A new CDO would have to investigate software, networks, security solutions, and any additional infrastructure necessary to bring data from both sides together in single Business Information/Analytics platform, accessible by leaders across the business. Data access and governance would be unified so all locations and departments can access stored information.

 

Do I Need a CDO?

Chief Data Officers are largely being installed at enterprise-scale organizations who have the budget and organizational structure to implement a new role. They also have huge quantities of data and often face siloed areas of the organization as described above.
However, a CDO can be useful at smaller organizations who find themselves facing data growth without much idea of how to manage it, including those in healthcare, banking, finance, media/entertainment, manufacturing, government, insurance, and retail.

A report from 2015 even states that companies that already had a CDO were performing better, with a 10% YOY growth rate vs. a 4% revenue growth rate; it further found that CDOs could reduce risk and ensure compliance.
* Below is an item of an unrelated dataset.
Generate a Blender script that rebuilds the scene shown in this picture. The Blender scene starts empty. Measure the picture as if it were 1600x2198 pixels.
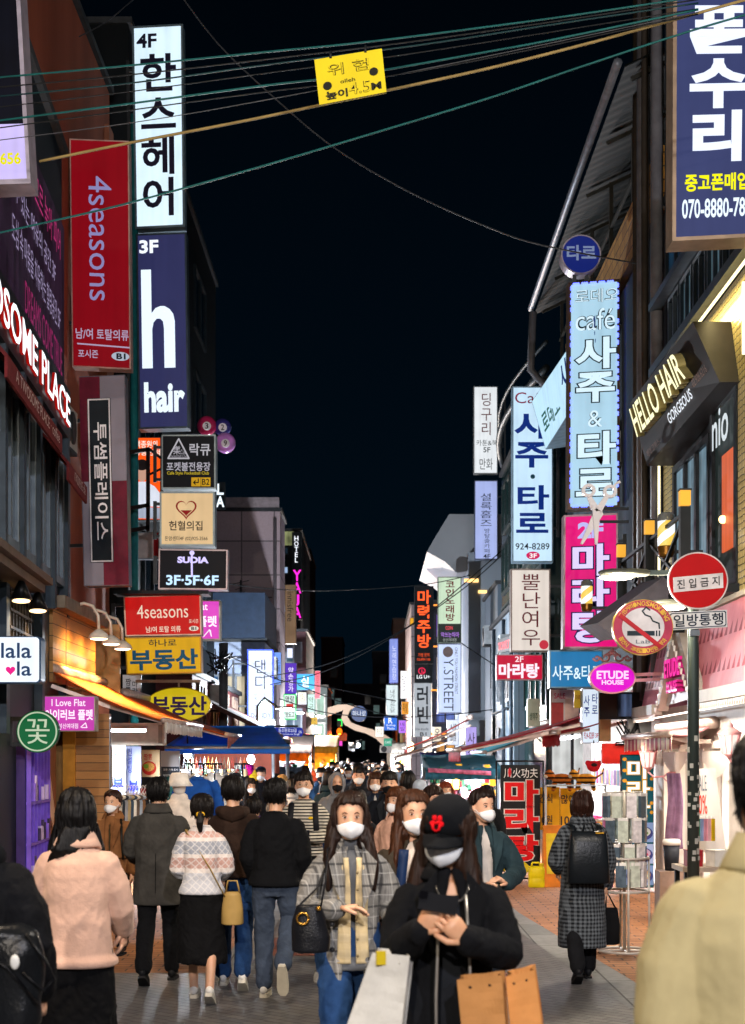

Security and compliance risks are another factor that must be considered. If you lack a dedicated compliance team and don’t have much organization around your data, then a CDO is likely in order.

 

If your CIO and IT team have been handling data well across your entire organization, it may not be time to institute a new role like the CDO. But as data growth continues to grow exponentially, you should continue re-evaluating at least annually to see if the position could benefit your organization.